> Extracted records

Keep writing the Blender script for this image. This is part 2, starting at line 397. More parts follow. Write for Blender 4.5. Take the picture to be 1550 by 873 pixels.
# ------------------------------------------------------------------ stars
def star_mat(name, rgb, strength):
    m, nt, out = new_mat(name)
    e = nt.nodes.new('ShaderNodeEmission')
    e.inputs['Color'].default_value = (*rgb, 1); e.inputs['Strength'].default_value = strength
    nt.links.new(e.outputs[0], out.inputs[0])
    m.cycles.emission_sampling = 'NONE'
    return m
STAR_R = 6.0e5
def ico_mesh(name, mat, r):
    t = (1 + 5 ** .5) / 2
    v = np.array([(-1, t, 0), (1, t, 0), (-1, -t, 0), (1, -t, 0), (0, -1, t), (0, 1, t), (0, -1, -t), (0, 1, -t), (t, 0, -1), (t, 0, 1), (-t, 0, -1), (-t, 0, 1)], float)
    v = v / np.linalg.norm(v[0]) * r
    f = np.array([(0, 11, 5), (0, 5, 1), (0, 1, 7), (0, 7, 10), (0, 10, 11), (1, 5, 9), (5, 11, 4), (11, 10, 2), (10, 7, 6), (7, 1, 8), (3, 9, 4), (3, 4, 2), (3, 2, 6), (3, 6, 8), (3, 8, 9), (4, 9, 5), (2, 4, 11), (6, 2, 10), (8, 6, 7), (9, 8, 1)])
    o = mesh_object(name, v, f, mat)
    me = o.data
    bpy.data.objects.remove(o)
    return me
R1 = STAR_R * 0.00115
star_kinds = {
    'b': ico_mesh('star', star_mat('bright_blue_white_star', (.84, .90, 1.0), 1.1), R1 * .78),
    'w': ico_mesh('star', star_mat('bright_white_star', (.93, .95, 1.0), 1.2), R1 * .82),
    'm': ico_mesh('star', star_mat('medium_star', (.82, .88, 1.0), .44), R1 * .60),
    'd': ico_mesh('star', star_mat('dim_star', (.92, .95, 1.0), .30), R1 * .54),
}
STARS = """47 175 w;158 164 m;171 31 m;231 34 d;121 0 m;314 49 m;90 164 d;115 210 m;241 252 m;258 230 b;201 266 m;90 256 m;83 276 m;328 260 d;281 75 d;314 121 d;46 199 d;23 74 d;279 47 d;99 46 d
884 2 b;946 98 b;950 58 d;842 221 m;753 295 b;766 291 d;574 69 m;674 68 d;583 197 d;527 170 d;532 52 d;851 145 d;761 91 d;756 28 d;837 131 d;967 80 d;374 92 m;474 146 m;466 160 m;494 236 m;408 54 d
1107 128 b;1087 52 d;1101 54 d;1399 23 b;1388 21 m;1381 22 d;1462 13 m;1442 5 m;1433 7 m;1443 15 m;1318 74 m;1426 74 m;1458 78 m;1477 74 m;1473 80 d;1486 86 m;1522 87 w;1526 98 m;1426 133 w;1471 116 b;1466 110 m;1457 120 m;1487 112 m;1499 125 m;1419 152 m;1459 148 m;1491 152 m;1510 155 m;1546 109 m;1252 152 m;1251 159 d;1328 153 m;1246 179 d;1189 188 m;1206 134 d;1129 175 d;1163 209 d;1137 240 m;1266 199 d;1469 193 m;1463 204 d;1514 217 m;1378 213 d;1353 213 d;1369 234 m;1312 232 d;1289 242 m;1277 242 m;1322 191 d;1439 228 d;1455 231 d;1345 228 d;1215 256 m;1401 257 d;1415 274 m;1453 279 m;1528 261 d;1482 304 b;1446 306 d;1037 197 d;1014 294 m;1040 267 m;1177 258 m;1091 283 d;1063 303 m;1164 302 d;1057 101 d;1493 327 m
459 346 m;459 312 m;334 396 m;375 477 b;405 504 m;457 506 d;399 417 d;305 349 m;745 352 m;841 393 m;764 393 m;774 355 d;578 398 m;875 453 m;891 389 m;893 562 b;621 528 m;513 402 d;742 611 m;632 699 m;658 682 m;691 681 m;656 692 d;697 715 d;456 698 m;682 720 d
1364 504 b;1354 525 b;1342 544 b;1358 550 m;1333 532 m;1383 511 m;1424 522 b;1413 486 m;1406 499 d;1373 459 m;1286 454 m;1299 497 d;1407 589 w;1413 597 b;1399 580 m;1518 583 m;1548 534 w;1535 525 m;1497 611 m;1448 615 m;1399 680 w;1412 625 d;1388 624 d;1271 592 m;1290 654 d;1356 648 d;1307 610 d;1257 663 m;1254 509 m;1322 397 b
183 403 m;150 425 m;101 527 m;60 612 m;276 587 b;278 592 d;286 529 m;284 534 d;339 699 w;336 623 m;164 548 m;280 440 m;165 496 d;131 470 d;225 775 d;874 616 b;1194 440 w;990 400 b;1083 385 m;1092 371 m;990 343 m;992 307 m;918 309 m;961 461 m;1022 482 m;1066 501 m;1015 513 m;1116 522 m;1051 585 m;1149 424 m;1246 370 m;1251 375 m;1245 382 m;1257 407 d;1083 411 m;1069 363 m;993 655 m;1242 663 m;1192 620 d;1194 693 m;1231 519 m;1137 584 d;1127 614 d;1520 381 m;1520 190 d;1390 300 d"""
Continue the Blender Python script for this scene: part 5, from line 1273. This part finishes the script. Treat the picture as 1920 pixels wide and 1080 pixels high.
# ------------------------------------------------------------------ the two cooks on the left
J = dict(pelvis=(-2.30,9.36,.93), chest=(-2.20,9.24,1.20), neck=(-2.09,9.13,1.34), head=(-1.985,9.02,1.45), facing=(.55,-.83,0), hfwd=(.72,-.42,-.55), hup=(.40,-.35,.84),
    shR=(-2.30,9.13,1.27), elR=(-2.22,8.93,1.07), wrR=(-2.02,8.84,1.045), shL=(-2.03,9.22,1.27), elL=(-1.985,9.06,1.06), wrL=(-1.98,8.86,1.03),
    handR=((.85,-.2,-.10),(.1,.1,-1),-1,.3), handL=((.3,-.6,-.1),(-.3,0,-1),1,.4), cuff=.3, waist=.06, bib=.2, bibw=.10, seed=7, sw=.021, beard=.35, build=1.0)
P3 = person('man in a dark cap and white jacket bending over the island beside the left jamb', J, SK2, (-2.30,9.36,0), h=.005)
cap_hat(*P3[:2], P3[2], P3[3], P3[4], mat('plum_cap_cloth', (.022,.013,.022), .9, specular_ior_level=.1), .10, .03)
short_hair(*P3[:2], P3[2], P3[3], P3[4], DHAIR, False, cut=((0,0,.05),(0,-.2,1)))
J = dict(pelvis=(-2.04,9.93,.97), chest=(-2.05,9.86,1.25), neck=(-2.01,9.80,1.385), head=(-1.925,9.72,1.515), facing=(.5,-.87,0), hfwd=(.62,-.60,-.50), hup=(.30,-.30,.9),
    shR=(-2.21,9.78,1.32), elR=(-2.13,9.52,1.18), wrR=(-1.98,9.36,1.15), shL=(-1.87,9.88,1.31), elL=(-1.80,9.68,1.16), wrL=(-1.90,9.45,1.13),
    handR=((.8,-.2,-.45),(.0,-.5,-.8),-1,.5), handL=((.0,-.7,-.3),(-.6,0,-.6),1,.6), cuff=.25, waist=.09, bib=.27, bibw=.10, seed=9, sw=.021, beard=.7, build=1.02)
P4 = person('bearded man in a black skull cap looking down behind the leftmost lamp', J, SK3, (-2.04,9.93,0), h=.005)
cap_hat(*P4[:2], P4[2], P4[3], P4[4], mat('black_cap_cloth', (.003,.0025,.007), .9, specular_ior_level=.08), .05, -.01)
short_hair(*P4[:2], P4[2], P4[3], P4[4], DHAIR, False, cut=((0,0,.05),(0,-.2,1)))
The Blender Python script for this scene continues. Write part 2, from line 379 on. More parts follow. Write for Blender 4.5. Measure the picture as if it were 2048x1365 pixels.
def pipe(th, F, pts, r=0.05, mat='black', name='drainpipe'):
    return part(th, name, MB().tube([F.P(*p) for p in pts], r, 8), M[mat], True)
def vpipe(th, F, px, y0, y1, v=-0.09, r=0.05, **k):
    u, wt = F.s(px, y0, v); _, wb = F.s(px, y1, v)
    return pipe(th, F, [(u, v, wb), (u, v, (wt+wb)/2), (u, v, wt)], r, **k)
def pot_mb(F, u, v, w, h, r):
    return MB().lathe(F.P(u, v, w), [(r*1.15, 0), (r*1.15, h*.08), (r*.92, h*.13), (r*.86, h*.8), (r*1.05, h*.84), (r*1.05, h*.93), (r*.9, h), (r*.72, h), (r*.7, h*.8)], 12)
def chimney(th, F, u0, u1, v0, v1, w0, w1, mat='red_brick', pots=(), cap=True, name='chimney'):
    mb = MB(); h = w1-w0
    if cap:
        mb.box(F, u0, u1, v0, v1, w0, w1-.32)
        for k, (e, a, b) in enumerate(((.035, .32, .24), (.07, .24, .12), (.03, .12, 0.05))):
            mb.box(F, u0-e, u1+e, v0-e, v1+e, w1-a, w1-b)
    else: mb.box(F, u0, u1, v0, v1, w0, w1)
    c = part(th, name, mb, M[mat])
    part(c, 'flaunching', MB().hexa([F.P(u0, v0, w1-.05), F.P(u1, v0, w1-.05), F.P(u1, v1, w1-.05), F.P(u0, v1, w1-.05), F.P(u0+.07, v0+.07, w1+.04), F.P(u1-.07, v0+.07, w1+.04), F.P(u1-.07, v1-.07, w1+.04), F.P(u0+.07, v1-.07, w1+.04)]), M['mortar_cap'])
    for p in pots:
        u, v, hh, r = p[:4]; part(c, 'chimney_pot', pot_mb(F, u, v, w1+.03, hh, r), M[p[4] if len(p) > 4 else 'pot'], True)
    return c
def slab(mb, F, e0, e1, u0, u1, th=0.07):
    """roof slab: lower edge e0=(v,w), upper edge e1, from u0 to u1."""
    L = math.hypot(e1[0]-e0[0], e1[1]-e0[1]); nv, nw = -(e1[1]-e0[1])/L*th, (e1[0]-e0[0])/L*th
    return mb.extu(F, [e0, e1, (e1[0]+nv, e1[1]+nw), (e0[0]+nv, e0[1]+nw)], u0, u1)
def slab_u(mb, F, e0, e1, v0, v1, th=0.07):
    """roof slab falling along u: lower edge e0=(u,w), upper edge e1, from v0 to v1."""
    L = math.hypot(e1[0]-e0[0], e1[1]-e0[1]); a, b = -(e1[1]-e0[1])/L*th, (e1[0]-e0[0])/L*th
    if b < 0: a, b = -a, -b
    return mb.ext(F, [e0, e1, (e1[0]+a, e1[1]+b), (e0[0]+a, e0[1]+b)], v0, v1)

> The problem
Repeat these lines exactly and nothing more: the one containing "Continue the Blender", the one containing "P4[4], DHAIR, False, cut=((0,0,.05),(0,-.2,1)))", and all the lines between.

> Exercise response
Continue the Blender Python script for this scene: part 5, from line 1273. This part finishes the script. Treat the picture as 1920 pixels wide and 1080 pixels high.
# ------------------------------------------------------------------ the two cooks on the left
J = dict(pelvis=(-2.30,9.36,.93), chest=(-2.20,9.24,1.20), neck=(-2.09,9.13,1.34), head=(-1.985,9.02,1.45), facing=(.55,-.83,0), hfwd=(.72,-.42,-.55), hup=(.40,-.35,.84),
    shR=(-2.30,9.13,1.27), elR=(-2.22,8.93,1.07), wrR=(-2.02,8.84,1.045), shL=(-2.03,9.22,1.27), elL=(-1.985,9.06,1.06), wrL=(-1.98,8.86,1.03),
    handR=((.85,-.2,-.10),(.1,.1,-1),-1,.3), handL=((.3,-.6,-.1),(-.3,0,-1),1,.4), cuff=.3, waist=.06, bib=.2, bibw=.10, seed=7, sw=.021, beard=.35, build=1.0)
P3 = person('man in a dark cap and white jacket bending over the island beside the left jamb', J, SK2, (-2.30,9.36,0), h=.005)
cap_hat(*P3[:2], P3[2], P3[3], P3[4], mat('plum_cap_cloth', (.022,.013,.022), .9, specular_ior_level=.1), .10, .03)
short_hair(*P3[:2], P3[2], P3[3], P3[4], DHAIR, False, cut=((0,0,.05),(0,-.2,1)))
J = dict(pelvis=(-2.04,9.93,.97), chest=(-2.05,9.86,1.25), neck=(-2.01,9.80,1.385), head=(-1.925,9.72,1.515), facing=(.5,-.87,0), hfwd=(.62,-.60,-.50), hup=(.30,-.30,.9),
    shR=(-2.21,9.78,1.32), elR=(-2.13,9.52,1.18), wrR=(-1.98,9.36,1.15), shL=(-1.87,9.88,1.31), elL=(-1.80,9.68,1.16), wrL=(-1.90,9.45,1.13),
    handR=((.8,-.2,-.45),(.0,-.5,-.8),-1,.5), handL=((.0,-.7,-.3),(-.6,0,-.6),1,.6), cuff=.25, waist=.09, bib=.27, bibw=.10, seed=9, sw=.021, beard=.7, build=1.02)
P4 = person('bearded man in a black skull cap looking down behind the leftmost lamp', J, SK3, (-2.04,9.93,0), h=.005)
cap_hat(*P4[:2], P4[2], P4[3], P4[4], mat('black_cap_cloth', (.003,.0025,.007), .9, specular_ior_level=.08), .05, -.01)
short_hair(*P4[:2], P4[2], P4[3], P4[4], DHAIR, False, cut=((0,0,.05),(0,-.2,1)))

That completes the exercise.